"Entah orangnyo kurapan, garuk-garuk, makan sembarangan, ...."
Sampai setelah dewasa, temanku pamer ransel bagus dengan harga sangat miring pun aku tak bisa tertarik. Gara-gara rekaman ucapan keluarga yang tertanam di kepala.
Dua kakakku yang dulu hobi berburu pakaian bekas (padahal tiap pulang dimarahi), sekarang tidak kudengar lagi cerita keseruan mereka berburu. Tapi aku curiga mereka menurunkan "ilmu kanuragan" pada bocah sekarang.
Buktinya, tingkah yang sama sedang digandrungi remaja saat ini. Bukan mengotak-atik kata untuk menyamarkan istilah pakaian bekas, tapi mereka memberi istilah baru yang terdengar lebih keren; Thrifting.

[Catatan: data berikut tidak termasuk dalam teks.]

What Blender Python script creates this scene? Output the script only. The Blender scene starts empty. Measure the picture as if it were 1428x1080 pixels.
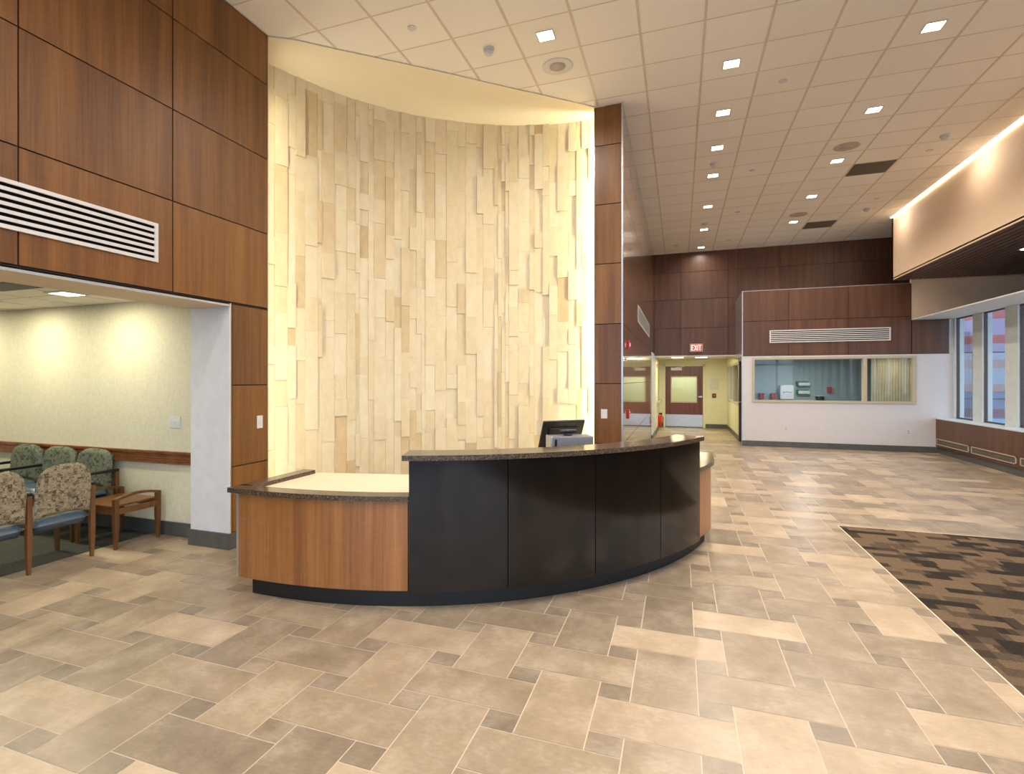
import bpy, bmesh, math, random
from mathutils import Vector
random.seed(7)
PI = math.pi
C = bpy.context.scene.collection
SC = bpy.context.scene
# ------------------------------------------------------------------ camera, world, exposure
cam = bpy.data.cameras.new('camera'); camo = bpy.data.objects.new('camera', cam); C.objects.link(camo)
camo.location = (0, 0, 1.58); camo.rotation_euler = (PI/2, 0, math.radians(18.42))
cam.sensor_width = 36; cam.lens = 700.7/1428*36; cam.shift_y = -10.9/1428
cam.clip_start = .05; cam.clip_end = 300
SC.camera = camo
SC.view_settings.view_transform = 'Standard'; SC.view_settings.look = 'None'
SC.view_settings.gamma = 1; SC.view_settings.use_curve_mapping = False
SC.view_settings.exposure = 0.40
world = bpy.data.worlds.new('sky'); SC.world = world; world.use_nodes = True
wn = world.node_tree; wn.nodes.clear()
wo = wn.nodes.new('ShaderNodeOutputWorld'); wb = wn.nodes.new('ShaderNodeBackground')
wr = wn.nodes.new('ShaderNodeValToRGB'); wt = wn.nodes.new('ShaderNodeTexCoord'); ws = wn.nodes.new('ShaderNodeSeparateXYZ')
wr.color_ramp.elements[0].position = 0; wr.color_ramp.elements[0].color = (.58, .70, .86, 1)
wr.color_ramp.elements[1].position = .6; wr.color_ramp.elements[1].color = (.30, .46, .78, 1)
wb.inputs[1].default_value = 3.5
wn.links.new(wt.outputs['Generated'], ws.inputs[0]); wn.links.new(ws.outputs[2], wr.inputs[0])
wn.links.new(wr.outputs[0], wb.inputs[0]); wn.links.new(wb.outputs[0], wo.inputs[0])

WARM = (1.0, .885, .775)
def area(name, loc, size, power, col, direction=(0, 0, -1), sy=None, spread=180):
    l = bpy.data.lights.new(name, 'AREA'); l.energy = power; l.color = col; l.size = size
    if sy: l.shape = 'RECTANGLE'; l.size_y = sy
    l.spread = math.radians(spread)
    o = bpy.data.objects.new(name, l); C.objects.link(o); o.location = loc
    o.rotation_euler = Vector(direction).to_track_quat('-Z', 'Y').to_euler()
    return o
# vertical cove strips hidden behind the wood wall end and the wood column, washing the stone niche
area('niche_strip_light', (-4.12, 4.22, 2.40), .06, 17, (1, .92, .70), (.55, 1, 0), 4.5)
area('niche_strip_light', (-.88, 6.58, 2.53), .06, 42, (1, .92, .66), (-1, .35, 0), 5.0)
# waiting room, corridor, exam room lamps
P_DOWN = 24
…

Kalau diterjemahkan ke dalam bahasa Indonesia, artinya hemat. Maksudnya bisa dipahami, beli barang bagus dengan harga ramah. Berhemat namun tetap gaya. Tau dong, kebutuhan agar tetap stylish dengan budget sesuai kantong.
Baca juga: 5 Tipe Guru Indonesia
Manfaat Thrifting
Meski tidak ikutan cari barang thrift gara-gara mindset, aku masuk dalam kategori orang yang mendukung aksi ini. Alasannya, mitigasi perubahan iklim dunia.
Perubahan iklim di Indonesia, salah satu faktornya disebabkan oleh industri fashion. Yang terbesar adalah eksploitasi hutan. Namun 10% emisi gas rumah kaca global, berasal dari industri fashion.
Panjangnya proses menghasilkan produk fashion, dari bahan baku menjadi barang siap pakai, membutuhkan energi besar, sehingga menghasilkan emisi yang memengaruhi iklim global.
Memakai baju berulang barangkali kedengaran sepele, tapi langkah ini berpengaruh besar jika dilakukan oleh banyak orang. Karena ada orang-orang tertentu, misalnya selebritas, yang tidak bisa atau tidak mau mengulang mengenakan pakaian yang sama dalam berbagai acara.
Jangankan seleb, kamu yang bukan siapa-siapa, follower aja secuil, kalau isi lemarimu dijajar bisa juga sepenuh rumah. Ya, kan?